Na década de 1950, tornou-se uma cantora mais requisitada. Foi contratada das rádios Mayrink Veiga, Tupi e Record e apresentou-se em várias boates. Atuou nas TVs Tupi, Rio e Record e participou de vários filmes brasileiros. O ano de 1958 foi bastante importante em sua carreira, ao lançar, pela gravadora Festa, o LP “Canção do Amor Demais”, só com músicas de Tom Jobim e Vinícius de Moraes. Este disco é considerado o marco da Bossa Nova, pela presença de João Gilberto, com sua nova batida no violão em “Chega de Saudade” de Tom e Vinícius e “Outra Vez” de Tom Jobim. Outro momento marcante da carreira foi a apresentação das” Bachianas Brasileiras nº 5” de Villa-Lobos, em 1964, no Teatro Municipal de São Paulo e do Rio. Foi um espetáculo bastante elogiado pela crítica. Em 1965, gravou um LP importantíssimo para sua discografia: “Elizeth Sobe o Morro”. Neste disco gravou compositores ligados às escolas de samba, como Nelson Cavaquinho, Cartola, Elton Medeiros, Anescarzinho, Jair do Cavaquinho, Candeia, Nelson Sargento, Zé Keti e Paulinho da Viola. Em 1968, mais um momento histórico de sua trajetória artística: o espetáculo, no Teatro João Caetano, ao lado de Jacob do Bandolim , do Conjunto Época de Ouro e do Zimbo Trio, sob a direção de Hermínio Bello de Carvalho. A sua interpretação de “Barracão” de Luis Antonio e Oldemar Magalhães, no espetáculo, é considerado um dos momentos mais bonitos da história da música brasileira.

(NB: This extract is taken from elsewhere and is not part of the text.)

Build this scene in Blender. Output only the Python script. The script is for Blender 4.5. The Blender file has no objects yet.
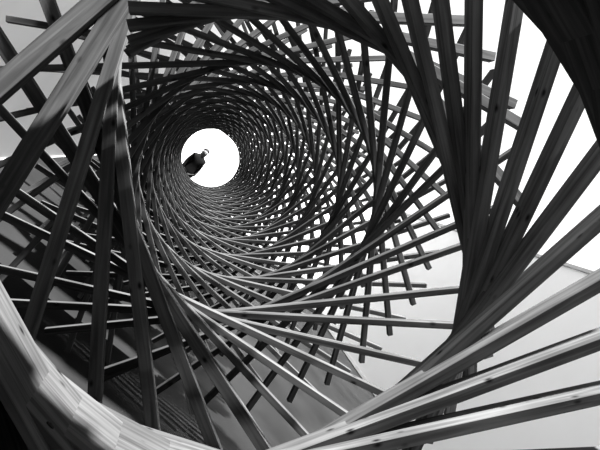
import bpy, bmesh, math, random
from mathutils import Vector, Matrix

random.seed(7)
scene = bpy.context.scene

# ------------------------------------------------------------------ camera
RAD = 1.00                        # inner radius of the timber spiral (m)
ALPHA = math.radians(46)          # the photographer held the camera tilted: plumb line in the frame
F_PX = 500.0
YAW, PITCH = -0.1914, 0.1494
CAM_X, CAM_Y = -0.3032 * RAD, -0.2900 * RAD
PITCH_TURN = 0.9706 * RAD         # advance per turn
Z_ZERO = 1.3469 * RAD             # depth of the plank at angle 0
Z_END = 16.1 * RAD
FLOOR_Z = -1.72


def axis_to_world(v):
    """(right, down, forward) measured along the tunnel axis, level with the frame -> world."""
    ca, sa = math.cos(ALPHA), math.sin(ALPHA)
    return Vector((v[0] * sa + v[1] * ca, v[2], v[0] * ca - v[1] * sa))


cy, sy = math.cos(YAW), math.sin(YAW)
cp, sp = math.cos(PITCH), math.sin(PITCH)
RM = Matrix(((1, 0, 0), (0, cp, -sp), (0, sp, cp))) @ Matrix(((cy, 0, sy), (0, 1, 0), (-sy, 0, cy)))
cam_right = axis_to_world(RM[0])
cam_down = axis_to_world(RM[1])
cam_fwd = axis_to_world(RM[2])
cam = bpy.data.cameras.new('camera')
cam.sensor_fit = 'HORIZONTAL'
cam.sensor_width = 36.0
cam.lens = F_PX / 600.0 * 36.0
cam.clip_start = 0.02
cam_o = bpy.data.objects.new('camera', cam)
m = Matrix((cam_right, -cam_down, -cam_fwd)).transposed().to_4x4()
m.translation = axis_to_world((CAM_X, CAM_Y, 0))
cam_o.matrix_world = m
scene.collection.objects.link(cam_o)
scene.camera = cam_o

# ------------------------------------------------------------------ sky, sun, exposure
world = bpy.data.worlds.new('overcast_sky')
scene.world = world
world.use_nodes = True
wn = world.node_tree.nodes
wn['Background'].inputs['Color'].default_value = (1, 1, 1, 1)
wn['Background'].inputs['Strength'].default_value = 1.3

sun = bpy.data.lights.new('sun', 'SUN')
sun.energy = 56.0
sun.angle = math.radians(2.0)
sun_o = bpy.data.objects.new('sun', sun)
SUN_FROM = Vector((0.02, -0.105, 1.0))
sun_o.rotation_euler = (-SUN_FROM).to_track_quat('-Z', 'Y').to_euler()
sun_o.location = (6, -6, 9)
scene.collection.objects.link(sun_o)

fill = bpy.data.lights.new('end_wall_fill', 'AREA')      # added lamp, out of view, that whitens the end wall
fill.shape = 'RECTANGLE'
fill.size, fill.size_y = 8.0, 1.0
fill.energy = 900.0
fill_o = bpy.data.objects.new('end_wall_fill', fill)
fill_o.location = (1.5, 21.0, 3.6)
fill_o.rotation_euler = Vector((0, 4.0, -3.6)).to_track_quat('-Z', 'Y').to_euler()
scene.collection.objects.link(fill_o)

scene.view_settings.view_transform = 'Standard'
scene.view_settings.look = 'None'
scene.view_settings.exposure = 0.0
scene.view_settings.gamma = 1.0
scene.view_settings.use_curve_mapping = False


# ------------------------------------------------------------------ materials
def new_mat(name, base, rough=0.7, spec=0.3):
    mt = bpy.data.materials.new(name)
    mt.use_nodes = True
    b = mt.node_tree.nodes['Principled BSDF']
    b.inputs['Base Color'].default_value = (base, base, base, 1)
    b.inputs['Roughness'].default_value = rough
    b.inputs['Specular IOR Level'].default_value = spec
    return mt, mt.node_tree, b


def ramp(nt, lo, hi, p0=0.0, p1=1.0):
    r = nt.nodes.new('ShaderNodeValToRGB')
    r.color_ramp.elements[0].position = p0
    r.color_ramp.elements[1].position = p1
    r.color_ramp.elements[0].color = (lo, lo, lo, 1)
    r.color_ramp.elements[1].color = (hi, hi, hi, 1)
    return r


def wood_material():
    """Rough-sawn pine: grain and knots along the u direction stored per plank."""
    mt, nt, b = new_mat('rough_sawn_pine', 0.3, 0.7, 0.04)
    N, L = nt.nodes, nt.links
    at = N.new('ShaderNodeAttribute'); at.attribute_name = 'grain'       # (along, across, plank seed)
    tint = N.new('ShaderNodeAttribute'); tint.attribute_name = 'tint'
    mp = N.new('ShaderNodeMapping'); mp.inputs['Scale'].default_value = (1.6, 34, 1)
    L.new(at.outputs['Vector'], mp.inputs['Vector'])
    n1 = N.new('ShaderNodeTexNoise'); n1.inputs['Scale'].default_value = 1.0
    n1.inputs['Detail'].default_value = 5; n1.inputs['Distortion'].default_value = 0.6
    L.new(mp.outputs['Vector'], n1.inputs['Vector'])
    r1 = ramp(nt, 0.50, 1.30, 0.34, 0.66)
    L.new(n1.outputs['Fac'], r1.inputs['Fac'])
    mp2 = N.new('ShaderNodeMapping'); mp2.inputs['Scale'].default_value = (6, 11, 1)
    L.new(at.outputs['Vector'], mp2.inputs['Vector'])
    vo = N.new('ShaderNodeTexVoronoi'); vo.inputs['Scale'].default_value = 1.0
    L.new(mp2.outputs['Vector'], vo.inputs['Vector'])
    r2 = ramp(nt, 0.10, 1.0, 0.05, 0.17)
    L.new(vo.outputs['Distance'], r2.inputs['Fac'])
    n3 = N.new('ShaderNodeTexNoise'); n3.inputs['Scale'].default_value = 2.2; n3.inputs['Detail'].default_value = 3
    L.new(at.outputs['Vector'], n3.inputs['Vector'])
    r3 = ramp(nt, 0.75, 1.2, 0.3, 0.7)
    L.new(n3.outputs['Fac'], r3.inputs['Fac'])
    prev = None
    for s in (r1.outputs['Color'], r2.outputs['Color'], r3.outputs['Color'], tint.outputs['Fac']):
        if prev is None:
            prev = s
            continue
        mu = N.new('ShaderNodeMix'); mu.data_type = 'RGBA'; mu.blend_type = 'MULTIPLY'
        mu.inputs[0].default_value = 1.0
        L.new(prev, mu.inputs[6]); L.new(s, mu.inputs[7])
        prev = mu.outputs[2]
    L.new(prev, b.inputs['Base Color'])
    bp = N.new('ShaderNodeBump'); bp.inputs['Strength'].default_value = 0.25; bp.inputs['Distance'].default_value = 0.002
    L.new(n1.outputs['Fac'], bp.inputs['Height'])
    L.new(bp.outputs['Normal'], b.inputs['Normal'])
    return mt


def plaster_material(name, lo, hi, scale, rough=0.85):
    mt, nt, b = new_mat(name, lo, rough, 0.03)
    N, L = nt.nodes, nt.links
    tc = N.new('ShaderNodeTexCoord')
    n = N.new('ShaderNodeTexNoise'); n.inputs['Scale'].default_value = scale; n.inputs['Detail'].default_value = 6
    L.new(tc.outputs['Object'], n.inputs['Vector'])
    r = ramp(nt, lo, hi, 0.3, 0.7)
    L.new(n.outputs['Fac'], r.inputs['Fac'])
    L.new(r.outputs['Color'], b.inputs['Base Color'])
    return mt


WOOD = wood_material()
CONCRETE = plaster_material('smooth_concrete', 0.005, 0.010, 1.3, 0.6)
DARK_KNOT = plaster_material('dark_knot', 0.004, 0.010, 40.0, 0.9)
WHITE = plaster_material('white_plaster', 0.86, 0.90, 0.8)
GREY = plaster_material('dark_grey_plaster', 0.20, 0.24, 0.9)
PALE = plaster_material('pale_grey_plaster', 0.66, 0.74, 0.9)
COPING = plaster_material('zinc_coping', 0.45, 0.5, 3.0, 0.5)


# ------------------------------------------------------------------ helpers
def link(name, me, mat, parent=None):
    o = bpy.data.objects.new(name, me)
    if mat: me.materials.append(mat)
    scene.collection.objects.link(o)
    if parent:
        o.parent = parent
        o.matrix_parent_inverse = Matrix.Translation(-parent.location)
    return o


def box_obj(name, lo, hi, mat, parent=None, kind=None):
    me = bpy.data.meshes.new(name)
    bm = bmesh.new()
    bmesh.ops.create_cube(bm, size=1)
    for v in bm.verts:
        for i in range(3):
            v.co[i] = lo[i] if v.co[i] < 0 else hi[i]
    bm.to_mesh(me); bm.free()
    o = link(name, me, mat, parent)
    if kind: o['kind'] = kind
    return o


# ------------------------------------------------------------------ the walled yard
X0, X1, Y0, Y1, TOP = -2.0, 7.5, -3.0, 25.0, 3.84
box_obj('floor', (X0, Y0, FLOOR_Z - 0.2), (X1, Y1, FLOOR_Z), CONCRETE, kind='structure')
box_obj('wall_right', (X1, Y0, FLOOR_Z - 0.2), (X1 + 0.2, Y1, TOP), WHITE, kind='structure')
box_obj('wall_left', (X0 - 0.2, Y0, FLOOR_Z - 0.2), (X0, Y1, TOP), PALE, kind='structure')
box_obj('wall_back', (X0 - 0.2, Y1, FLOOR_Z - 0.2), (X1 + 0.2, Y1 + 0.2, TOP), WHITE, kind='structure')
box_obj('wall_front', (X0 - 0.2, Y0 - 0.2, FLOOR_Z - 0.2), (X1 + 0.2, Y0, TOP), GREY, kind='structure')  # unseen wall behind the camera, added in dark grey to limit light
box_obj('trim_1', (X1 - 0.06, Y0, TOP), (X1 + 0.26, Y1, TOP + 0.08), COPING, kind='structure')

box_obj('baseboard_right', (X1 - 0.02, Y0, FLOOR_Z), (X1, Y1, FLOOR_Z + 0.09), WHITE, kind='structure')
box_obj('baseboard_left', (X0, Y0, FLOOR_Z), (X0 + 0.02, Y1, FLOOR_Z + 0.05), GREY, kind='structure')

# ------------------------------------------------------------------ the timber spiral
STEP = math.radians(10.74)             # each board is turned this much from the one before
SPACING = PITCH_TURN * STEP / (2 * math.pi)
RADIAL, AXIAL = 0.060, 0.064           # board section: across the ring, along the tunnel
LEAN = -0.10
TAIL_R, HEAD_R = 1.53 * RAD, 1.76 * RAD    # how far out the two ends of a board reach
K0 = -35
TH_A = 384.25
# the hand-nailed boards near the mouth: turn (degrees) and distance of each from the tunnel's axis
NEAR = {-10: (280.0, 1.10), -9: (289.4, 1.06), -8: (300.0, 1.04), -7: (312.7, 1.07), -6: (326.5, 1.12),
        -5: (339.4, 1.15), -4: (347.0, 1.10), -3: (356.8, 1.05), -2: (365.8, 1.015), -1: (373.9, 0.988),
        0: (380.1, 0.935), 1: (389.4, 0.925), 2: (407.5, 0.975), 3: (425.4, 0.975), 4: (431.4, 0.948),
        5: (443.0, 0.935), 6: (452.0, 0.93), 7: (461.0, 0.94), 8: (470.0, 0.95), 9: (479.0, 0.96), 10: (487.0, 0.98),
        11: (493.4, 1.22), 12: (507.8, 1.07), 13: (521.5, 0.908), 14: (534.9, 0.774), 15: (544.0, 0.675),
        16: (557.6, 0.67), 17: (570.3, 0.697), 18: (579.9, 0.71), 19: (593.1, 0.745), 20: (602.4, 0.72),
        21: (615.2, 0.757), 22: (625.4, 0.725), 23: (634.6, 0.705), 24: (648.3, 0.735), 25: (652.9, 0.69),
        26: (664.2, 0.71), 27: (674.8, 0.755)}
STEP_D = math.degrees(STEP)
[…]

Nas décadas de 1970 e 1980 sua carreira prosseguiu com sucesso. Gravou inúmeros LPs, fez muitas apresentações pelo Brasil e realizou temporadas no Japão, França e Estados Unidos. Em 1987, quando estava no Japão, passou mal e descobriu que estava com câncer no estômago. Voltando ao Brasil, continuou a trabalhar, mas já com a saúde debilitada. A cantora faleceu em 07 de maio de 1990, no Rio de Janeiro.
Elizeth Cardoso foi uma excepcional cantora. Soube unir emoção, afinação e equilíbrio no seu canto. Era exigente consigo e isto a tornou uma artista exemplar, influenciando inúmeras cantoras. Além disso, a bondade, a dignidade e a elegância no seu comportamento foram suas marcas. Foi a dama do cancioneiro brasileiro.